### RAW DATA
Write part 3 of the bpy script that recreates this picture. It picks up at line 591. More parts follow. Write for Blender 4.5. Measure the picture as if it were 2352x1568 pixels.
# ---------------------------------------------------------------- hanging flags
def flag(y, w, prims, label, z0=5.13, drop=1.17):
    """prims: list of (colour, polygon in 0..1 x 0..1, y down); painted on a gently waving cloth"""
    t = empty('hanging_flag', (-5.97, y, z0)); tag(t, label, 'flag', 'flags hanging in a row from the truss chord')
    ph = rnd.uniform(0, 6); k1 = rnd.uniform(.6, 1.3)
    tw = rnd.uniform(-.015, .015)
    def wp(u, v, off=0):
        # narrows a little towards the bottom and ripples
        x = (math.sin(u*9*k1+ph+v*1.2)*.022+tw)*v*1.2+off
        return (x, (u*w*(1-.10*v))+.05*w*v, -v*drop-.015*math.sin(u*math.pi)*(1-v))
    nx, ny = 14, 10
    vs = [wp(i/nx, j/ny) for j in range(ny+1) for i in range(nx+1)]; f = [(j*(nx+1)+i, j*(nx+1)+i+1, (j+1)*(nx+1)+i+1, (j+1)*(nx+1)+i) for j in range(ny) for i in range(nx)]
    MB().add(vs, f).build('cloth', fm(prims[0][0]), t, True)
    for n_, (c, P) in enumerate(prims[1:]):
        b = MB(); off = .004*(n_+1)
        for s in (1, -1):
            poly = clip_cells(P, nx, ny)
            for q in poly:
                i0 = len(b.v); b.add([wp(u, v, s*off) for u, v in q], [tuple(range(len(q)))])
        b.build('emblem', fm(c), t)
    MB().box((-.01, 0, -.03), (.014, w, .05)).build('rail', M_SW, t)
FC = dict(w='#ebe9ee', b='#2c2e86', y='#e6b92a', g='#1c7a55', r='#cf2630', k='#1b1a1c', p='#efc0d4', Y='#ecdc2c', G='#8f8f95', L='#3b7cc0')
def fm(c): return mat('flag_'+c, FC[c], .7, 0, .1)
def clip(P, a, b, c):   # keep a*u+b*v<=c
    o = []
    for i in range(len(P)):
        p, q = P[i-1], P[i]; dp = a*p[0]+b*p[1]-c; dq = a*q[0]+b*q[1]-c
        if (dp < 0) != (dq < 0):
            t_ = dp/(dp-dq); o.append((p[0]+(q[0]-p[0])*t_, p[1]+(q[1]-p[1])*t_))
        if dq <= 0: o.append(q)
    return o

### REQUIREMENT
Could you quote the material above in full, exactly as it stands?

### THE RESULT
Write part 3 of the bpy script that recreates this picture. It picks up at line 591. More parts follow. Write for Blender 4.5. Measure the picture as if it were 2352x1568 pixels.
# ---------------------------------------------------------------- hanging flags
def flag(y, w, prims, label, z0=5.13, drop=1.17):
    """prims: list of (colour, polygon in 0..1 x 0..1, y down); painted on a gently waving cloth"""
    t = empty('hanging_flag', (-5.97, y, z0)); tag(t, label, 'flag', 'flags hanging in a row from the truss chord')
    ph = rnd.uniform(0, 6); k1 = rnd.uniform(.6, 1.3)
    tw = rnd.uniform(-.015, .015)
    def wp(u, v, off=0):
        # narrows a little towards the bottom and ripples
        x = (math.sin(u*9*k1+ph+v*1.2)*.022+tw)*v*1.2+off
        return (x, (u*w*(1-.10*v))+.05*w*v, -v*drop-.015*math.sin(u*math.pi)*(1-v))
    nx, ny = 14, 10
    vs = [wp(i/nx, j/ny) for j in range(ny+1) for i in range(nx+1)]; f = [(j*(nx+1)+i, j*(nx+1)+i+1, (j+1)*(nx+1)+i+1, (j+1)*(nx+1)+i) for j in range(ny) for i in range(nx)]
    MB().add(vs, f).build('cloth', fm(prims[0][0]), t, True)
    for n_, (c, P) in enumerate(prims[1:]):
        b = MB(); off = .004*(n_+1)
        for s in (1, -1):
            poly = clip_cells(P, nx, ny)
            for q in poly:
                i0 = len(b.v); b.add([wp(u, v, s*off) for u, v in q], [tuple(range(len(q)))])
        b.build('emblem', fm(c), t)
    MB().box((-.01, 0, -.03), (.014, w, .05)).build('rail', M_SW, t)
FC = dict(w='#ebe9ee', b='#2c2e86', y='#e6b92a', g='#1c7a55', r='#cf2630', k='#1b1a1c', p='#efc0d4', Y='#ecdc2c', G='#8f8f95', L='#3b7cc0')
def fm(c): return mat('flag_'+c, FC[c], .7, 0, .1)
def clip(P, a, b, c):   # keep a*u+b*v<=c
    o = []
    for i in range(len(P)):
        p, q = P[i-1], P[i]; dp = a*p[0]+b*p[1]-c; dq = a*q[0]+b*q[1]-c
        if (dp < 0) != (dq < 0):
            t_ = dp/(dp-dq); o.append((p[0]+(q[0]-p[0])*t_, p[1]+(q[1]-p[1])*t_))
        if dq <= 0: o.append(q)
    return o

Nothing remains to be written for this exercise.